- [Exercise brief]: Reproduce the listing below in full and without alteration, apart from its pictures.

>>

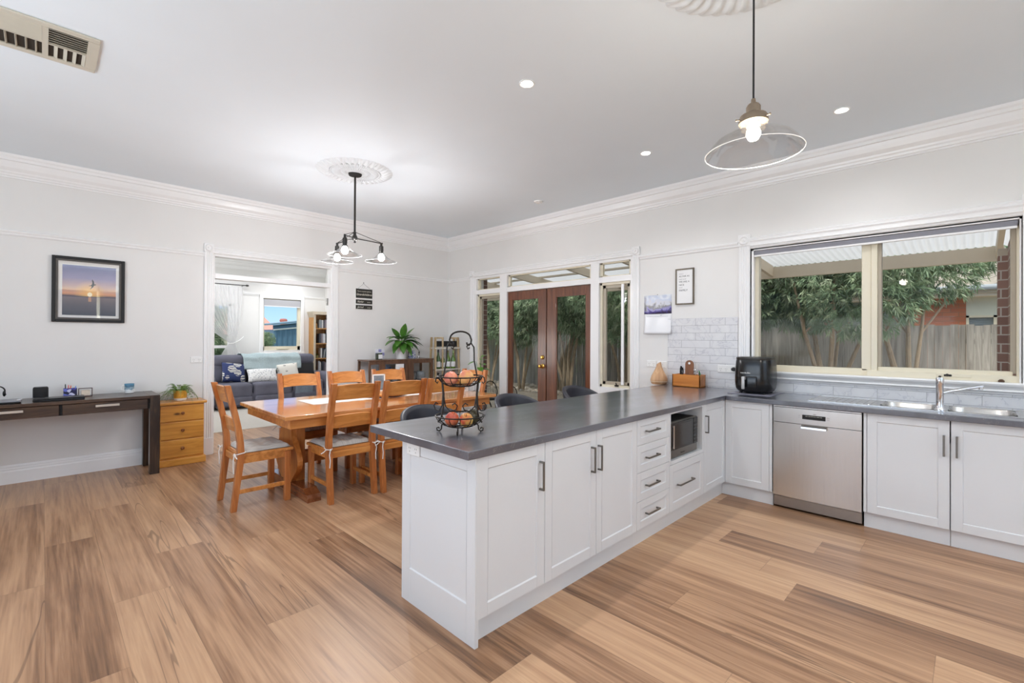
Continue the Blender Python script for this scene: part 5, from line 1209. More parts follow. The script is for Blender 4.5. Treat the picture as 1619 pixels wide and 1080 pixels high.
def mug(x, y, label):
    t = thing('mug', label, 'mug', (x, y, DZ), world=False)
    m_ = bpy.data.materials.new('seascape_mug'); m_.use_nodes = True; nt = m_.node_tree; b = nt.nodes['Principled BSDF']
    tc = N(nt, 'ShaderNodeTexCoord'); sp = N(nt, 'ShaderNodeSeparateXYZ'); nt.links.new(tc.outputs['Object'], sp.inputs[0])
    nz = N(nt, 'ShaderNodeTexNoise'); nz.inputs['Scale'].default_value = 30; nt.links.new(tc.outputs['Object'], nz.inputs['Vector'])
    f = math_(nt, 'ADD', math_(nt, 'DIVIDE', sp.outputs['Z'], .1), math_(nt, 'MULTIPLY', math_(nt, 'SUBTRACT', nz.outputs['Fac'], .5), .5))
    nt.links.new(ramp(nt, f, [(.1, (232, 234, 234)), (.38, (226, 230, 232)), (.45, (120, 150, 168)), (.6, (168, 190, 200)), (.75, (84, 120, 146)), (.95, (96, 150, 178))]), b.inputs['Base Color']); b.inputs['Roughness'].default_value = .25
    M().lathe([(0, .0005), (.034, .0005), (.040, .005), (.0415, .10), (.0385, .10), (.037, .008), (0, .006)], (0, 0, 0), 36).build('cup', m_, t, smooth=True, local=True)
    M().tube([(-.040, 0, .082), (-.058, 0, .080), (-.069, 0, .062), (-.064, 0, .040), (-.040, 0, .026)], [.005, .0055, .0055, .005, .005], 8).build('handle', M_WHITE, t, smooth=True, local=True)
mug(.645, 6.33, 'blue and white seascape mug at the right end of the desk')

# framed sunset photograph on the wall
t = thing('framed_photograph', 'black framed sunset seascape photograph with a flying bird above the desk', 'picture', (.335, YA, 1.54))
m = M(); x0, x1, z0_, z1_ = .055, .613, 1.543, 2.203; yb, yf = YA-.001, YA-.028
for a, b, c, d in ((x0, x0+.028, z0_, z1_), (x1-.028, x1, z0_, z1_), (x0+.028, x1-.028, z0_, z0_+.028), (x0+.028, x1-.028, z1_-.028, z1_)): m.box(a, b, yf, yb, c, d, .003)
m.build('frame', M_BLKM, t)
m = M()
for a, b, c, d in ((x0+.028, x0+.046, z0_+.028, z1_-.028), (x1-.046, x1-.028, z0_+.028, z1_-.028), (x0+.046, x1-.046, z0_+.028, z0_+.046), (x0+.046, x1-.046, z1_-.046, z1_-.028)): m.box(a, b, yf+.008, yb, c, d)
m.build('inner_slip', mat('grey_wood_slip', (84, 80, 76), .5, noise=.1), t)
M().box(x0+.046, x1-.046, yb-.008, yb, z0_+.046, z1_-.046).build('mat_board', mat('mat_board_white', (226, 222, 216), .8), t)
px0, px1, pz0, pz1 = .131, .541, 1.614, 2.120
def photo_mat():
    m_ = bpy.data.materials.new('sunset_print'); m_.use_nodes = True; nt = m_.node_tree; b = nt.nodes['Principled BSDF']
    tc = N(nt, 'ShaderNodeTexCoord'); sp = N(nt, 'ShaderNodeSeparateXYZ'); nt.links.new(tc.outputs['Object'], sp.inputs[0])
    u = math_(nt, 'DIVIDE', math_(nt, 'SUBTRACT', sp.outputs['X'], px0-.335), px1-px0); v = math_(nt, 'DIVIDE', math_(nt, 'SUBTRACT', sp.outputs['Z'], pz0-1.54), pz1-pz0)
    skyc = ramp(nt, v, [(0, (60, 52, 48)), (.20, (92, 80, 74)), (.36, (124, 104, 96)), (.385, (62, 54, 56)), (.43, (214, 150, 100)), (.55, (196, 158, 140)), (.75, (134, 124, 158)), (1, (92, 88, 130))])
    du = math_(nt, 'SUBTRACT', u, .50); dv = math_(nt, 'SUBTRACT', v, .425)
    r = math_(nt, 'SQRT', math_(nt, 'ADD', math_(nt, 'MULTIPLY', du, du), math_(nt, 'MULTIPLY', dv, dv)))
    g1 = N(nt, 'ShaderNodeMapRange'); g1.inputs[1].default_value = .0; g1.inputs[2].default_value = .30; g1.inputs[3].default_value = .9; g1.inputs[4].default_value = 0; nt.links.new(r, g1.inputs[0])
    mx = N(nt, 'ShaderNodeMixRGB'); nt.links.new(math_(nt, 'MULTIPLY', g1.outputs[0], math_(nt, 'GREATER_THAN', v, .385)), mx.inputs[0]); nt.links.new(skyc, mx.inputs[1]); mx.inputs[2].default_value = srgb(248, 190, 90)
    g2 = math_(nt, 'LESS_THAN', r, .045); mx2 = N(nt, 'ShaderNodeMixRGB'); nt.links.new(g2, mx2.inputs[0]); nt.links.new(mx.outputs[0], mx2.inputs[1]); mx2.inputs[2].default_value = srgb(255, 240, 200)
    pth = math_(nt, 'MULTIPLY', math_(nt, 'LESS_THAN', math_(nt, 'ABSOLUTE', du), .028), math_(nt, 'MULTIPLY', math_(nt, 'LESS_THAN', v, .37), math_(nt, 'GREATER_THAN', v, .28)))
    mx3 = N(nt, 'ShaderNodeMixRGB'); nt.links.new(math_(nt, 'MULTIPLY', pth, .7), mx3.inputs[0]); nt.links.new(mx2.outputs[0], mx3.inputs[1]); mx3.inputs[2].default_value = srgb(220, 160, 110)
    nt.links.new(mx3.outputs[0], b.inputs['Base Color']); b.inputs['Roughness'].default_value = .3; return m_
pr = M().box(px0, px1, yb-.010, yb-.0085, pz0, pz1).build('print', photo_mat(), t)
bd = [(-.012, -.006), (-.004, .004), (.000, .022), (-.004, .044), (.000, .058), (.010, .040), (.014, .020), (.014, .008), (.024, .008), (.032, .004), (.022, -.002), (.012, -.006), (.008, -.020), (-.004, -.036), (-.020, -.050), (-.010, -.032), (-.004, -.016), (-.012, -.012), (-.024, -.014), (-.026, -.008)]
M().prism([(.355+a, 1.930+b) for a, b in bd], (yb-.0108, yb-.0101), 'Y').build('bird', M_BLKM, pr)
M().box(x0+.046, x1-.046, yb-.016, yb-.0145, z0_+.046, z1_-.046).build('cover_glass', glass_mat('picture_glass', (1, 1, 1), .03), t)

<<

- [Task output]:
Continue the Blender Python script for this scene: part 5, from line 1209. More parts follow. The script is for Blender 4.5. Treat the picture as 1619 pixels wide and 1080 pixels high.
def mug(x, y, label):
    t = thing('mug', label, 'mug', (x, y, DZ), world=False)
    m_ = bpy.data.materials.new('seascape_mug'); m_.use_nodes = True; nt = m_.node_tree; b = nt.nodes['Principled BSDF']
    tc = N(nt, 'ShaderNodeTexCoord'); sp = N(nt, 'ShaderNodeSeparateXYZ'); nt.links.new(tc.outputs['Object'], sp.inputs[0])
    nz = N(nt, 'ShaderNodeTexNoise'); nz.inputs['Scale'].default_value = 30; nt.links.new(tc.outputs['Object'], nz.inputs['Vector'])
    f = math_(nt, 'ADD', math_(nt, 'DIVIDE', sp.outputs['Z'], .1), math_(nt, 'MULTIPLY', math_(nt, 'SUBTRACT', nz.outputs['Fac'], .5), .5))
    nt.links.new(ramp(nt, f, [(.1, (232, 234, 234)), (.38, (226, 230, 232)), (.45, (120, 150, 168)), (.6, (168, 190, 200)), (.75, (84, 120, 146)), (.95, (96, 150, 178))]), b.inputs['Base Color']); b.inputs['Roughness'].default_value = .25
    M().lathe([(0, .0005), (.034, .0005), (.040, .005), (.0415, .10), (.0385, .10), (.037, .008), (0, .006)], (0, 0, 0), 36).build('cup', m_, t, smooth=True, local=True)
    M().tube([(-.040, 0, .082), (-.058, 0, .080), (-.069, 0, .062), (-.064, 0, .040), (-.040, 0, .026)], [.005, .0055, .0055, .005, .005], 8).build('handle', M_WHITE, t, smooth=True, local=True)
mug(.645, 6.33, 'blue and white seascape mug at the right end of the desk')

# framed sunset photograph on the wall
t = thing('framed_photograph', 'black framed sunset seascape photograph with a flying bird above the desk', 'picture', (.335, YA, 1.54))
m = M(); x0, x1, z0_, z1_ = .055, .613, 1.543, 2.203; yb, yf = YA-.001, YA-.028
for a, b, c, d in ((x0, x0+.028, z0_, z1_), (x1-.028, x1, z0_, z1_), (x0+.028, x1-.028, z0_, z0_+.028), (x0+.028, x1-.028, z1_-.028, z1_)): m.box(a, b, yf, yb, c, d, .003)
m.build('frame', M_BLKM, t)
m = M()
for a, b, c, d in ((x0+.028, x0+.046, z0_+.028, z1_-.028), (x1-.046, x1-.028, z0_+.028, z1_-.028), (x0+.046, x1-.046, z0_+.028, z0_+.046), (x0+.046, x1-.046, z1_-.046, z1_-.028)): m.box(a, b, yf+.008, yb, c, d)
m.build('inner_slip', mat('grey_wood_slip', (84, 80, 76), .5, noise=.1), t)
M().box(x0+.046, x1-.046, yb-.008, yb, z0_+.046, z1_-.046).build('mat_board', mat('mat_board_white', (226, 222, 216), .8), t)
px0, px1, pz0, pz1 = .131, .541, 1.614, 2.120
def photo_mat():
    m_ = bpy.data.materials.new('sunset_print'); m_.use_nodes = True; nt = m_.node_tree; b = nt.nodes['Principled BSDF']
    tc = N(nt, 'ShaderNodeTexCoord'); sp = N(nt, 'ShaderNodeSeparateXYZ'); nt.links.new(tc.outputs['Object'], sp.inputs[0])
    u = math_(nt, 'DIVIDE', math_(nt, 'SUBTRACT', sp.outputs['X'], px0-.335), px1-px0); v = math_(nt, 'DIVIDE', math_(nt, 'SUBTRACT', sp.outputs['Z'], pz0-1.54), pz1-pz0)
    skyc = ramp(nt, v, [(0, (60, 52, 48)), (.20, (92, 80, 74)), (.36, (124, 104, 96)), (.385, (62, 54, 56)), (.43, (214, 150, 100)), (.55, (196, 158, 140)), (.75, (134, 124, 158)), (1, (92, 88, 130))])
    du = math_(nt, 'SUBTRACT', u, .50); dv = math_(nt, 'SUBTRACT', v, .425)
    r = math_(nt, 'SQRT', math_(nt, 'ADD', math_(nt, 'MULTIPLY', du, du), math_(nt, 'MULTIPLY', dv, dv)))
    g1 = N(nt, 'ShaderNodeMapRange'); g1.inputs[1].default_value = .0; g1.inputs[2].default_value = .30; g1.inputs[3].default_value = .9; g1.inputs[4].default_value = 0; nt.links.new(r, g1.inputs[0])
    mx = N(nt, 'ShaderNodeMixRGB'); nt.links.new(math_(nt, 'MULTIPLY', g1.outputs[0], math_(nt, 'GREATER_THAN', v, .385)), mx.inputs[0]); nt.links.new(skyc, mx.inputs[1]); mx.inputs[2].default_value = srgb(248, 190, 90)
    g2 = math_(nt, 'LESS_THAN', r, .045); mx2 = N(nt, 'ShaderNodeMixRGB'); nt.links.new(g2, mx2.inputs[0]); nt.links.new(mx.outputs[0], mx2.inputs[1]); mx2.inputs[2].default_value = srgb(255, 240, 200)
    pth = math_(nt, 'MULTIPLY', math_(nt, 'LESS_THAN', math_(nt, 'ABSOLUTE', du), .028), math_(nt, 'MULTIPLY', math_(nt, 'LESS_THAN', v, .37), math_(nt, 'GREATER_THAN', v, .28)))
    mx3 = N(nt, 'ShaderNodeMixRGB'); nt.links.new(math_(nt, 'MULTIPLY', pth, .7), mx3.inputs[0]); nt.links.new(mx2.outputs[0], mx3.inputs[1]); mx3.inputs[2].default_value = srgb(220, 160, 110)
    nt.links.new(mx3.outputs[0], b.inputs['Base Color']); b.inputs['Roughness'].default_value = .3; return m_
pr = M().box(px0, px1, yb-.010, yb-.0085, pz0, pz1).build('print', photo_mat(), t)
bd = [(-.012, -.006), (-.004, .004), (.000, .022), (-.004, .044), (.000, .058), (.010, .040), (.014, .020), (.014, .008), (.024, .008), (.032, .004), (.022, -.002), (.012, -.006), (.008, -.020), (-.004, -.036), (-.020, -.050), (-.010, -.032), (-.004, -.016), (-.012, -.012), (-.024, -.014), (-.026, -.008)]
M().prism([(.355+a, 1.930+b) for a, b in bd], (yb-.0108, yb-.0101), 'Y').build('bird', M_BLKM, pr)
M().box(x0+.046, x1-.046, yb-.016, yb-.0145, z0_+.046, z1_-.046).build('cover_glass', glass_mat('picture_glass', (1, 1, 1), .03), t)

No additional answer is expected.